Eduardo Barroso sabe que percebe pouco de bola. A ele basta-lhe saber que é golo quando a bola entra na baliza e compreender a regra do fora de jogo. Sabe poucos nomes de árbitros (mas chama-lhes todos os nomes), não faz ideia do que uma equipa deve fazer em campo. Mas está-se borrifando, e bem. O que lhe interessa é a glória do seu clube, semana a semana.
Depois, Barroso sabe que sofre de uma malapata cruel: ser do Sporting. E compraz-se com isso, num exercício divinal de comoção passional e inteligência emocional. É por isso que tem insistido na tese de que os árbitros, antes de apitarem o Sporting, deviam consultar um psicanalista, de modo a contrariarem o seu subconsciente, que malevolamente os leva a prejudicarem o Sporting. Barroso diz isto a sorrir (mas convictamente), juntando vários argumentos e exibindo lances que servem de prova à sua teoria. Várias vezes, para estupefacção de Serrão, que se inquieta. É brilhante...sugere-lhes até o especialista, seu colega, a quem deveriam recorrer.

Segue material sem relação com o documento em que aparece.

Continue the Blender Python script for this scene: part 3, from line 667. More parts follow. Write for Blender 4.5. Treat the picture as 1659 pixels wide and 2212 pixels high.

Mas bom, bom, é o desprezo que o próprio Barroso já não esconde pelo formato do programa: o que ele quer é divertir-se e, com isso, diverte-me imenso. Um exemplo? O do último programa: "Eduardo, o que achou do jogo da selecção nacional contra Chipre?". Resposta, com ar matreiro e um sorriso genuíno: "Uma merda. O jogo foi uma merda". A verdade no seu estado mais puro, dita com as palavras de um adepto. Que não precisa de se dar ares intelectualóides para sobreviver. Que está ali como está na bancada: sabendo pouco ou nada de bola, vibrando pelo seu clube.

Quando tirarem Eduardo Barroso dali (vai haver, aposto, algum iluminado que se indignará com o seu jeito politicamente incorrecto - neste pobre país é sempre assim) acaba o programa. No seu género, é o último que resta.